> Problem to solve:
Reproduce every line of the material below, but drop the pictures.

> Dataset content:
+ + + + +

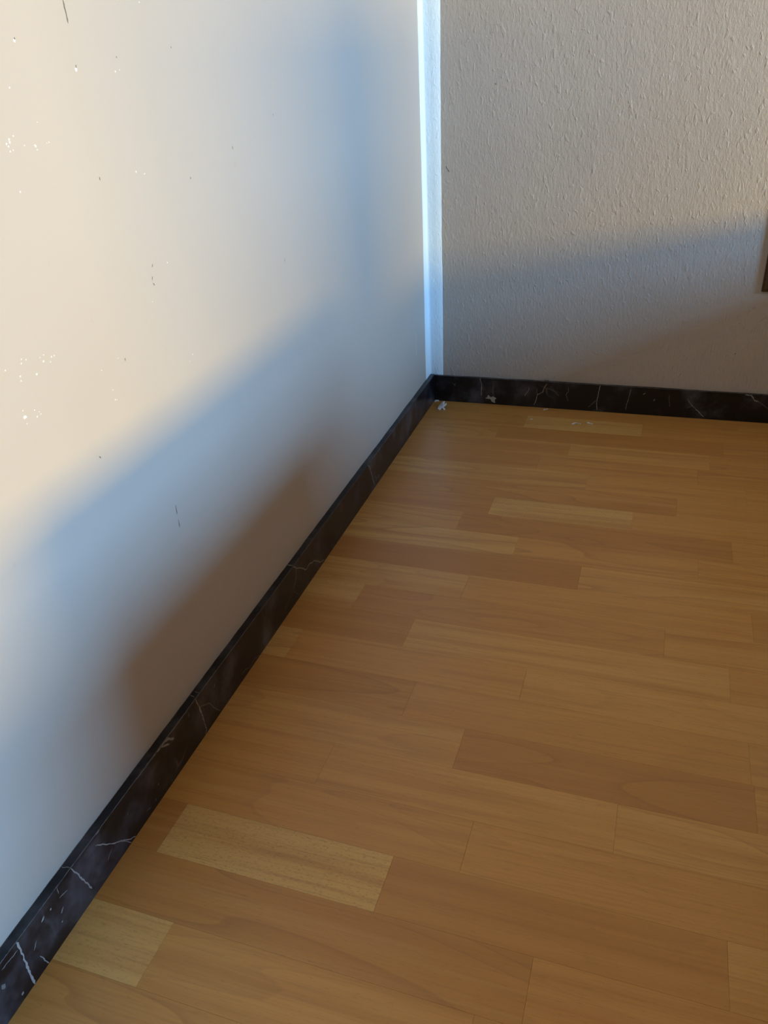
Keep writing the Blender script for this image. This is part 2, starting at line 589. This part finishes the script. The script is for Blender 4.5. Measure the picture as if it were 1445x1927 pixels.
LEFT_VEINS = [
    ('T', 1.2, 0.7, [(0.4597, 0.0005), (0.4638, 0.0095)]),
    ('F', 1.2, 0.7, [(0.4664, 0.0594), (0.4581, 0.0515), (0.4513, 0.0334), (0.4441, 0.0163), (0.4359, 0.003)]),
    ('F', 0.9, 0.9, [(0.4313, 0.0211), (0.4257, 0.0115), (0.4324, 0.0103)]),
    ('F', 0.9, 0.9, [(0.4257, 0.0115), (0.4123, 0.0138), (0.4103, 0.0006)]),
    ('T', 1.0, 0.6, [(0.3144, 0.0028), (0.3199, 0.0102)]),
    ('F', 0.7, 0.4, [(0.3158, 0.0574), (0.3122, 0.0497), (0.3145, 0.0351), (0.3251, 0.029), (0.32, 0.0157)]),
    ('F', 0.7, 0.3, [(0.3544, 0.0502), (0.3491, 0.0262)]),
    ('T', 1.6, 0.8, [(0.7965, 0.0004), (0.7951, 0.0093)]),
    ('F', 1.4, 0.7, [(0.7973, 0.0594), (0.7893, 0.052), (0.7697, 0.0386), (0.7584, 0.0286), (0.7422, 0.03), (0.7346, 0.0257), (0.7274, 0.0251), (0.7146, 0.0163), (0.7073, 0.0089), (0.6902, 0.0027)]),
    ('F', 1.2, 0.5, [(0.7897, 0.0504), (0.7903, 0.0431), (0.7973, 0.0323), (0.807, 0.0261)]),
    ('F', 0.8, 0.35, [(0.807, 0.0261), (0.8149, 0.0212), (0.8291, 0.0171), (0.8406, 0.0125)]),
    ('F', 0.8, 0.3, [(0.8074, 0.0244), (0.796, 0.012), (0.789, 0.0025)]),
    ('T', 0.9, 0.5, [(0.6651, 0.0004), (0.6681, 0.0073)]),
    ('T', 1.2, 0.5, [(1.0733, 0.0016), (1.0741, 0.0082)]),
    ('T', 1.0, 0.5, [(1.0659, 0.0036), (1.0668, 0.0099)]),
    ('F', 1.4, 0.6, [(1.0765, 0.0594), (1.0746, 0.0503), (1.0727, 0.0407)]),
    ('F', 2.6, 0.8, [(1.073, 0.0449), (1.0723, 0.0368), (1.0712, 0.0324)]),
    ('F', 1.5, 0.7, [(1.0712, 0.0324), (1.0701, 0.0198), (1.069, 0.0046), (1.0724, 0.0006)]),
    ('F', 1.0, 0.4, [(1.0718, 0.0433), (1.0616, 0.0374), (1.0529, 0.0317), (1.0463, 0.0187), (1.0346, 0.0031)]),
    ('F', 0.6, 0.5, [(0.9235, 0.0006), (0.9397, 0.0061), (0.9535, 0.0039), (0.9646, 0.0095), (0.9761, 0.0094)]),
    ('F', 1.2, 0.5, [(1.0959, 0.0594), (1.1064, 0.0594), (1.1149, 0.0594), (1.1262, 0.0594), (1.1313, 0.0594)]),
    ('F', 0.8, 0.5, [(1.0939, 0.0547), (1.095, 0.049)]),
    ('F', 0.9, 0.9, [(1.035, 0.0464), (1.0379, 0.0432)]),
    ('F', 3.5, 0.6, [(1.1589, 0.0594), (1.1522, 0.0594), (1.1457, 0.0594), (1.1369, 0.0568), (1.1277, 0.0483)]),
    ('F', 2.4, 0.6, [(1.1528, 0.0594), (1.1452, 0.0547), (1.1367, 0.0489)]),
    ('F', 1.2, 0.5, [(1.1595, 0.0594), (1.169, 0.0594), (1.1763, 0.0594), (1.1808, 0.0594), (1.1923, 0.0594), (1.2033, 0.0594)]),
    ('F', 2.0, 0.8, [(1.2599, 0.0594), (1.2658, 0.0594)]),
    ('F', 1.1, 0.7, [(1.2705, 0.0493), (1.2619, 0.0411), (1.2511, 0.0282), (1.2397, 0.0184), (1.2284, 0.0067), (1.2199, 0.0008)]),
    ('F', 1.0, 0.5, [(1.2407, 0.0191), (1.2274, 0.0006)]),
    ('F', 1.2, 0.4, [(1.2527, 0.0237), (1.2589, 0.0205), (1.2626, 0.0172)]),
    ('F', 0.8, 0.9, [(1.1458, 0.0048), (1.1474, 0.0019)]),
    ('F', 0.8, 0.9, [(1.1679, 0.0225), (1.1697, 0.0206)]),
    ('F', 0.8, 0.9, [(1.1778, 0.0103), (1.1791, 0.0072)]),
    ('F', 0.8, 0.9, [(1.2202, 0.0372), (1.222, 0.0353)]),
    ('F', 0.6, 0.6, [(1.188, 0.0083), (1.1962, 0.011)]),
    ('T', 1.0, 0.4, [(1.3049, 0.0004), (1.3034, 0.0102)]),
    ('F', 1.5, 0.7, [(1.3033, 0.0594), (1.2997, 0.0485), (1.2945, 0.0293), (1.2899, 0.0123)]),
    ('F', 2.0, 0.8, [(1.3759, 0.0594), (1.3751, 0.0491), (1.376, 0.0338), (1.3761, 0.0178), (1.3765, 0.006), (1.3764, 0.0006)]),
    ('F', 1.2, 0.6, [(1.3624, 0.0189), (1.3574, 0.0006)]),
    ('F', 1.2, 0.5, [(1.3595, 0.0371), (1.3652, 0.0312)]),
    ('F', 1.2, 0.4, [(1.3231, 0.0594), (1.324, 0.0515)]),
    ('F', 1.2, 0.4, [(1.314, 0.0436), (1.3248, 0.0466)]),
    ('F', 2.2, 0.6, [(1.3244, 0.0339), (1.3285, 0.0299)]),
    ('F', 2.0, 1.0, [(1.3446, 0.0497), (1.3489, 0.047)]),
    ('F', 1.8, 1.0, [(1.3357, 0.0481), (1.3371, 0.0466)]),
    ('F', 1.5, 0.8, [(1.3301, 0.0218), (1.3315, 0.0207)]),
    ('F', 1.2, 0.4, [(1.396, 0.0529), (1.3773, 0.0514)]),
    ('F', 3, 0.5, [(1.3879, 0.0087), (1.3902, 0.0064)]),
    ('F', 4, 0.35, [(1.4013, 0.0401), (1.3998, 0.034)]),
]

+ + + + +

> Result of the exercise:
Keep writing the Blender script for this image. This is part 2, starting at line 589. This part finishes the script. The script is for Blender 4.5. Measure the picture as if it were 1445x1927 pixels.
LEFT_VEINS = [
    ('T', 1.2, 0.7, [(0.4597, 0.0005), (0.4638, 0.0095)]),
    ('F', 1.2, 0.7, [(0.4664, 0.0594), (0.4581, 0.0515), (0.4513, 0.0334), (0.4441, 0.0163), (0.4359, 0.003)]),
    ('F', 0.9, 0.9, [(0.4313, 0.0211), (0.4257, 0.0115), (0.4324, 0.0103)]),
    ('F', 0.9, 0.9, [(0.4257, 0.0115), (0.4123, 0.0138), (0.4103, 0.0006)]),
    ('T', 1.0, 0.6, [(0.3144, 0.0028), (0.3199, 0.0102)]),
    ('F', 0.7, 0.4, [(0.3158, 0.0574), (0.3122, 0.0497), (0.3145, 0.0351), (0.3251, 0.029), (0.32, 0.0157)]),
    ('F', 0.7, 0.3, [(0.3544, 0.0502), (0.3491, 0.0262)]),
    ('T', 1.6, 0.8, [(0.7965, 0.0004), (0.7951, 0.0093)]),
    ('F', 1.4, 0.7, [(0.7973, 0.0594), (0.7893, 0.052), (0.7697, 0.0386), (0.7584, 0.0286), (0.7422, 0.03), (0.7346, 0.0257), (0.7274, 0.0251), (0.7146, 0.0163), (0.7073, 0.0089), (0.6902, 0.0027)]),
    ('F', 1.2, 0.5, [(0.7897, 0.0504), (0.7903, 0.0431), (0.7973, 0.0323), (0.807, 0.0261)]),
    ('F', 0.8, 0.35, [(0.807, 0.0261), (0.8149, 0.0212), (0.8291, 0.0171), (0.8406, 0.0125)]),
    ('F', 0.8, 0.3, [(0.8074, 0.0244), (0.796, 0.012), (0.789, 0.0025)]),
    ('T', 0.9, 0.5, [(0.6651, 0.0004), (0.6681, 0.0073)]),
    ('T', 1.2, 0.5, [(1.0733, 0.0016), (1.0741, 0.0082)]),
    ('T', 1.0, 0.5, [(1.0659, 0.0036), (1.0668, 0.0099)]),
    ('F', 1.4, 0.6, [(1.0765, 0.0594), (1.0746, 0.0503), (1.0727, 0.0407)]),
    ('F', 2.6, 0.8, [(1.073, 0.0449), (1.0723, 0.0368), (1.0712, 0.0324)]),
    ('F', 1.5, 0.7, [(1.0712, 0.0324), (1.0701, 0.0198), (1.069, 0.0046), (1.0724, 0.0006)]),
    ('F', 1.0, 0.4, [(1.0718, 0.0433), (1.0616, 0.0374), (1.0529, 0.0317), (1.0463, 0.0187), (1.0346, 0.0031)]),
    ('F', 0.6, 0.5, [(0.9235, 0.0006), (0.9397, 0.0061), (0.9535, 0.0039), (0.9646, 0.0095), (0.9761, 0.0094)]),
    ('F', 1.2, 0.5, [(1.0959, 0.0594), (1.1064, 0.0594), (1.1149, 0.0594), (1.1262, 0.0594), (1.1313, 0.0594)]),
    ('F', 0.8, 0.5, [(1.0939, 0.0547), (1.095, 0.049)]),
    ('F', 0.9, 0.9, [(1.035, 0.0464), (1.0379, 0.0432)]),
    ('F', 3.5, 0.6, [(1.1589, 0.0594), (1.1522, 0.0594), (1.1457, 0.0594), (1.1369, 0.0568), (1.1277, 0.0483)]),
    ('F', 2.4, 0.6, [(1.1528, 0.0594), (1.1452, 0.0547), (1.1367, 0.0489)]),
    ('F', 1.2, 0.5, [(1.1595, 0.0594), (1.169, 0.0594), (1.1763, 0.0594), (1.1808, 0.0594), (1.1923, 0.0594), (1.2033, 0.0594)]),
    ('F', 2.0, 0.8, [(1.2599, 0.0594), (1.2658, 0.0594)]),
    ('F', 1.1, 0.7, [(1.2705, 0.0493), (1.2619, 0.0411), (1.2511, 0.0282), (1.2397, 0.0184), (1.2284, 0.0067), (1.2199, 0.0008)]),
    ('F', 1.0, 0.5, [(1.2407, 0.0191), (1.2274, 0.0006)]),
    ('F', 1.2, 0.4, [(1.2527, 0.0237), (1.2589, 0.0205), (1.2626, 0.0172)]),
    ('F', 0.8, 0.9, [(1.1458, 0.0048), (1.1474, 0.0019)]),
    ('F', 0.8, 0.9, [(1.1679, 0.0225), (1.1697, 0.0206)]),
    ('F', 0.8, 0.9, [(1.1778, 0.0103), (1.1791, 0.0072)]),
    ('F', 0.8, 0.9, [(1.2202, 0.0372), (1.222, 0.0353)]),
    ('F', 0.6, 0.6, [(1.188, 0.0083), (1.1962, 0.011)]),
    ('T', 1.0, 0.4, [(1.3049, 0.0004), (1.3034, 0.0102)]),
    ('F', 1.5, 0.7, [(1.3033, 0.0594), (1.2997, 0.0485), (1.2945, 0.0293), (1.2899, 0.0123)]),
    ('F', 2.0, 0.8, [(1.3759, 0.0594), (1.3751, 0.0491), (1.376, 0.0338), (1.3761, 0.0178), (1.3765, 0.006), (1.3764, 0.0006)]),
    ('F', 1.2, 0.6, [(1.3624, 0.0189), (1.3574, 0.0006)]),
    ('F', 1.2, 0.5, [(1.3595, 0.0371), (1.3652, 0.0312)]),
    ('F', 1.2, 0.4, [(1.3231, 0.0594), (1.324, 0.0515)]),
    ('F', 1.2, 0.4, [(1.314, 0.0436), (1.3248, 0.0466)]),
    ('F', 2.2, 0.6, [(1.3244, 0.0339), (1.3285, 0.0299)]),
    ('F', 2.0, 1.0, [(1.3446, 0.0497), (1.3489, 0.047)]),
    ('F', 1.8, 1.0, [(1.3357, 0.0481), (1.3371, 0.0466)]),
    ('F', 1.5, 0.8, [(1.3301, 0.0218), (1.3315, 0.0207)]),
    ('F', 1.2, 0.4, [(1.396, 0.0529), (1.3773, 0.0514)]),
    ('F', 3, 0.5, [(1.3879, 0.0087), (1.3902, 0.0064)]),
    ('F', 4, 0.35, [(1.4013, 0.0401), (1.3998, 0.034)]),
]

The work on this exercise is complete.